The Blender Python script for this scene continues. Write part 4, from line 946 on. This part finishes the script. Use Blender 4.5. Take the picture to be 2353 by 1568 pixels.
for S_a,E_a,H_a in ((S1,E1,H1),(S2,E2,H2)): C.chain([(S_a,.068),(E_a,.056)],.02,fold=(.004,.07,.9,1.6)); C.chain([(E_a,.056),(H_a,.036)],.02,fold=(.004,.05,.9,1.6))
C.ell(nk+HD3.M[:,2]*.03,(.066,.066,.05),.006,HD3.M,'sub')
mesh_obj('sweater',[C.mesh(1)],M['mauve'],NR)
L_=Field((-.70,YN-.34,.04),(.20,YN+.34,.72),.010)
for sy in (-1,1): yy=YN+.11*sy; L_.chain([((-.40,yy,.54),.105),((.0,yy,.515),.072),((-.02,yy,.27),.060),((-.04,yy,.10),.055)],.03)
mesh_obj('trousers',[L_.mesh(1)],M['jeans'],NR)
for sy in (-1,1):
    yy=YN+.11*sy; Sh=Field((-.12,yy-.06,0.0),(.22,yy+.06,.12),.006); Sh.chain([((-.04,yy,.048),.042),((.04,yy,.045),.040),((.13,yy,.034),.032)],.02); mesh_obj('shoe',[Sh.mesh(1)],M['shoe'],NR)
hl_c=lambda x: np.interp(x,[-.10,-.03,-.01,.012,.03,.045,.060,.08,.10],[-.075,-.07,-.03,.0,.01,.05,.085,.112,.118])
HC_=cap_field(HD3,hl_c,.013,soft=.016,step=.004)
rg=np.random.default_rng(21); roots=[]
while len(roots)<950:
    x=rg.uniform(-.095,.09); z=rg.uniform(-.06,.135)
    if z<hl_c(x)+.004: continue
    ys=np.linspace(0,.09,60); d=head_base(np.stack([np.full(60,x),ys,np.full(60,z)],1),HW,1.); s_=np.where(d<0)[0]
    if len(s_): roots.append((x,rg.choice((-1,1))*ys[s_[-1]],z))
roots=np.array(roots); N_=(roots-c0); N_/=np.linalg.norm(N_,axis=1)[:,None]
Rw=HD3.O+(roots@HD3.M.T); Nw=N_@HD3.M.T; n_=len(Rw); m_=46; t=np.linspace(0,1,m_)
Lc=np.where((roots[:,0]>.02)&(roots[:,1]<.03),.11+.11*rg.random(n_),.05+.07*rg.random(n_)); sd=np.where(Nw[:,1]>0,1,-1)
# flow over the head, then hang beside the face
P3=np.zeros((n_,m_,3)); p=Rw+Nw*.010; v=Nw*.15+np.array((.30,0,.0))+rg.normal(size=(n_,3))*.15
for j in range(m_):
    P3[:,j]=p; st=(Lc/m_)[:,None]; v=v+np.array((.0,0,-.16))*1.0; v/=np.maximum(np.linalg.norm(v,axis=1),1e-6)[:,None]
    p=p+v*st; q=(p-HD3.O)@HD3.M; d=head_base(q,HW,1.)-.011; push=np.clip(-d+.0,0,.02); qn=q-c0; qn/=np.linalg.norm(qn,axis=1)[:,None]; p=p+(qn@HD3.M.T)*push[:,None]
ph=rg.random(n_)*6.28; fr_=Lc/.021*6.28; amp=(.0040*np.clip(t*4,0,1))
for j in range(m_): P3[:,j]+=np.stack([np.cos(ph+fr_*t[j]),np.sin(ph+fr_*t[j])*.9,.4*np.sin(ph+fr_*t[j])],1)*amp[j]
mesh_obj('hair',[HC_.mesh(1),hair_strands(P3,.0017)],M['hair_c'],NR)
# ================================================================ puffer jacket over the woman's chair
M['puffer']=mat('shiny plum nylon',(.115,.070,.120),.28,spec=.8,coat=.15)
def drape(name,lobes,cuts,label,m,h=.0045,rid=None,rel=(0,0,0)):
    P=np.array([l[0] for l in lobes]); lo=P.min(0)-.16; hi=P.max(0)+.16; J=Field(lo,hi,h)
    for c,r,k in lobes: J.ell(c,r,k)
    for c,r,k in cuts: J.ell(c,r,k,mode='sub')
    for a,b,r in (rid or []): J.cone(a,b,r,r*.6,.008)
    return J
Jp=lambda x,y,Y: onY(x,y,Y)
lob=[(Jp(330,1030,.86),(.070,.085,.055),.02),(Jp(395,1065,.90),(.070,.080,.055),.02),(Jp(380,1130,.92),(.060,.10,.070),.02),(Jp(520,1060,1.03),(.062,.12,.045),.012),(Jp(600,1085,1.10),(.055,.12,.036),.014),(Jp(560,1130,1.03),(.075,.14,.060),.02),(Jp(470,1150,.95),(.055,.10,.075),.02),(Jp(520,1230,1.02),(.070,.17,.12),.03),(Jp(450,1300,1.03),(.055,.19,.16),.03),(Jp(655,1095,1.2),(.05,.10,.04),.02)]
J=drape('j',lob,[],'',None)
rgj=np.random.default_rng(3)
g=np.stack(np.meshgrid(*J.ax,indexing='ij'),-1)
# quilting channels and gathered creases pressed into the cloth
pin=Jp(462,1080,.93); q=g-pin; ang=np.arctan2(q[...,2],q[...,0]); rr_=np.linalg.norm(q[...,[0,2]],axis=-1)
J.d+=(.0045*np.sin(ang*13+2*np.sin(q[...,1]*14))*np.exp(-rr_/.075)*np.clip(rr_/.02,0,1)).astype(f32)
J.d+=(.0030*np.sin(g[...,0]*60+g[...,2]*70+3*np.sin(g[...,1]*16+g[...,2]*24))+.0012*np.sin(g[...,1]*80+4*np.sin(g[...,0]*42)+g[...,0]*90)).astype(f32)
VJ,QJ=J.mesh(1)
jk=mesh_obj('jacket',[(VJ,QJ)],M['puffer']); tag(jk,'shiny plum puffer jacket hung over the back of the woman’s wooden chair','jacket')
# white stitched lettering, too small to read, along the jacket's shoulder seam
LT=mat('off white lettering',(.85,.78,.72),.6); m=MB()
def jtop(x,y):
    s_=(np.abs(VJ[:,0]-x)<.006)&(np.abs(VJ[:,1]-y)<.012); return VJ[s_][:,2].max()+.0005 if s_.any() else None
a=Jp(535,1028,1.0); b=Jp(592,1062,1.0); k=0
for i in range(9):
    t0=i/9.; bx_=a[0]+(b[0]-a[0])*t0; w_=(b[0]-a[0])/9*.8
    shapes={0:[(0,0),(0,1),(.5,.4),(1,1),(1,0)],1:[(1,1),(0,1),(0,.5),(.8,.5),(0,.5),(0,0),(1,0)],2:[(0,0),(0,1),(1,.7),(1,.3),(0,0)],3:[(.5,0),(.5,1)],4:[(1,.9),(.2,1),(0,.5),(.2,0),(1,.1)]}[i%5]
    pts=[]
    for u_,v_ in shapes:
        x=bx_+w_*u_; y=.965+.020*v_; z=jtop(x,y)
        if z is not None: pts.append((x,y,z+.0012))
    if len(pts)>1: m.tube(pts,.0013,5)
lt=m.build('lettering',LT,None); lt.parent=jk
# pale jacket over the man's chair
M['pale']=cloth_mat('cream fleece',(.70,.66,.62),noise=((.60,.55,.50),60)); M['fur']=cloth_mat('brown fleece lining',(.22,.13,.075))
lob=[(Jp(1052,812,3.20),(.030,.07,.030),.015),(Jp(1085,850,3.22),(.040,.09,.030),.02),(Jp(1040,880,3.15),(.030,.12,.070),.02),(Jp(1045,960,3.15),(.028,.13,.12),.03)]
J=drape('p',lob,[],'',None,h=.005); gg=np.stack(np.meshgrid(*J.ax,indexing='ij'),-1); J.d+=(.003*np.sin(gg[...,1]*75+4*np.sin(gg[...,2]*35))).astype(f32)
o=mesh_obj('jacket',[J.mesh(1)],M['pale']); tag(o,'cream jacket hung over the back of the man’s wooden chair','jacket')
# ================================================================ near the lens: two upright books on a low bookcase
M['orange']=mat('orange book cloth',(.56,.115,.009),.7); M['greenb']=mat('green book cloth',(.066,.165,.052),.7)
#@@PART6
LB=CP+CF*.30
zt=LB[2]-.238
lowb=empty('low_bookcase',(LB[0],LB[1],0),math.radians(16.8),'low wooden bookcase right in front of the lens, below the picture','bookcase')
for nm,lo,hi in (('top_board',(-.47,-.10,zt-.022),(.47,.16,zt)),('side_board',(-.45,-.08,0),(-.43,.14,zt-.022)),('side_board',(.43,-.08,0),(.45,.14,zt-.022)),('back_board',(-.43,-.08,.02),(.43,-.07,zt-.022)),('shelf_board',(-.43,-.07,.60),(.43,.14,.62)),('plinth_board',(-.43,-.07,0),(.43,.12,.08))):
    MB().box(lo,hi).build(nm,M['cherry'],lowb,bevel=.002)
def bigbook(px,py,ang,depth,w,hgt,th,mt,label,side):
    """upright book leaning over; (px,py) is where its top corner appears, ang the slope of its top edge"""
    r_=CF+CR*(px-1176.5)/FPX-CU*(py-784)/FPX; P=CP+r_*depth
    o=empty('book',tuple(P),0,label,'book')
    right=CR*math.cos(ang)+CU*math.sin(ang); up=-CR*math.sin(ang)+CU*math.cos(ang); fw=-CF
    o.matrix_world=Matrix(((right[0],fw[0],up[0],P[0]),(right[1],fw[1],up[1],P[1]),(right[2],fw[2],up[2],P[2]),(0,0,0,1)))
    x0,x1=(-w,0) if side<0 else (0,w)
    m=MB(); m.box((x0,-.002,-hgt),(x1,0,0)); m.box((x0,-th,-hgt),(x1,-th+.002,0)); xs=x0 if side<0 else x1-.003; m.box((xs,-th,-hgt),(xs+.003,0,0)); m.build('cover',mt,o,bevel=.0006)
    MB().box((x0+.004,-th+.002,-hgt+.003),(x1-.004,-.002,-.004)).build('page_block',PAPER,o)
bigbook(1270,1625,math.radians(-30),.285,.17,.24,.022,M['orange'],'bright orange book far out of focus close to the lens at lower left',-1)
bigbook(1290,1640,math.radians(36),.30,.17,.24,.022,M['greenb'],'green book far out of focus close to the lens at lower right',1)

=====

*SHORT TASK*. Which lines in the listing above hold the word "picture"? Show each of them.

*ANSWER*.
The Blender Python script for this scene continues. Write part 4, from line 946 on. This part finishes the script. Use Blender 4.5. Take the picture to be 2353 by 1568 pixels.
lowb=empty('low_bookcase',(LB[0],LB[1],0),math.radians(16.8),'low wooden bookcase right in front of the lens, below the picture','bookcase')